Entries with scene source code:
------

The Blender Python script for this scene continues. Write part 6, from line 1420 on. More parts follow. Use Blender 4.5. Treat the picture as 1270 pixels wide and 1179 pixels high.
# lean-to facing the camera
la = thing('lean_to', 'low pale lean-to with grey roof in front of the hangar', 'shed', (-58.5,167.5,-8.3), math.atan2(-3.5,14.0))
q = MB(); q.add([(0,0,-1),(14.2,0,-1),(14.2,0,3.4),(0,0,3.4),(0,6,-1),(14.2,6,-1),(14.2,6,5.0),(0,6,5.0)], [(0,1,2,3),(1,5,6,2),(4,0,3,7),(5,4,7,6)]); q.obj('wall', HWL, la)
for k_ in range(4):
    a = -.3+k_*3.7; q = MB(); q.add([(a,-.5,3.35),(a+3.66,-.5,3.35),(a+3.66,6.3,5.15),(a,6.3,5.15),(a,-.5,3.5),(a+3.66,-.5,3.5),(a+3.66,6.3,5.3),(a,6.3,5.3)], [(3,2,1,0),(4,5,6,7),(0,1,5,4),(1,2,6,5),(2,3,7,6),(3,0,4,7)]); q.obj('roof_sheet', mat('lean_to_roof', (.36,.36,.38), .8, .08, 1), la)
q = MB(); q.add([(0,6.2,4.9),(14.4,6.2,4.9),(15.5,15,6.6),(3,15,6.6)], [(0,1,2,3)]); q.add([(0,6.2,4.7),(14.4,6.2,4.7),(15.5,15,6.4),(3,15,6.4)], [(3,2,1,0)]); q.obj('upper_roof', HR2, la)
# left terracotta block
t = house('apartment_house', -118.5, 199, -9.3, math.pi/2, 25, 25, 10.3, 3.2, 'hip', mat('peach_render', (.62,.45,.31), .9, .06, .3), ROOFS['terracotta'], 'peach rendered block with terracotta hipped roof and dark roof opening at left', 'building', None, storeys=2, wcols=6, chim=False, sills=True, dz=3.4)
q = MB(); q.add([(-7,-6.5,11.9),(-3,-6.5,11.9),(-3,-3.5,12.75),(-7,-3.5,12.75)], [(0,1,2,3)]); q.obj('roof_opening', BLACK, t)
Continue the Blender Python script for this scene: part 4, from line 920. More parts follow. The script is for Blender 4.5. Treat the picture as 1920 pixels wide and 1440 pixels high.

------

Using the material above, quote the first line and each line after it, stopping at and including the line that holds "a = -.3+k_*3.7;".

COMPLETED TASK:
The Blender Python script for this scene continues. Write part 6, from line 1420 on. More parts follow. Use Blender 4.5. Treat the picture as 1270 pixels wide and 1179 pixels high.
# lean-to facing the camera
la = thing('lean_to', 'low pale lean-to with grey roof in front of the hangar', 'shed', (-58.5,167.5,-8.3), math.atan2(-3.5,14.0))
q = MB(); q.add([(0,0,-1),(14.2,0,-1),(14.2,0,3.4),(0,0,3.4),(0,6,-1),(14.2,6,-1),(14.2,6,5.0),(0,6,5.0)], [(0,1,2,3),(1,5,6,2),(4,0,3,7),(5,4,7,6)]); q.obj('wall', HWL, la)
for k_ in range(4):
    a = -.3+k_*3.7; q = MB(); q.add([(a,-.5,3.35),(a+3.66,-.5,3.35),(a+3.66,6.3,5.15),(a,6.3,5.15),(a,-.5,3.5),(a+3.66,-.5,3.5),(a+3.66,6.3,5.3),(a,6.3,5.3)], [(3,2,1,0),(4,5,6,7),(0,1,5,4),(1,2,6,5),(2,3,7,6),(3,0,4,7)]); q.obj('roof_sheet', mat('lean_to_roof', (.36,.36,.38), .8, .08, 1), la)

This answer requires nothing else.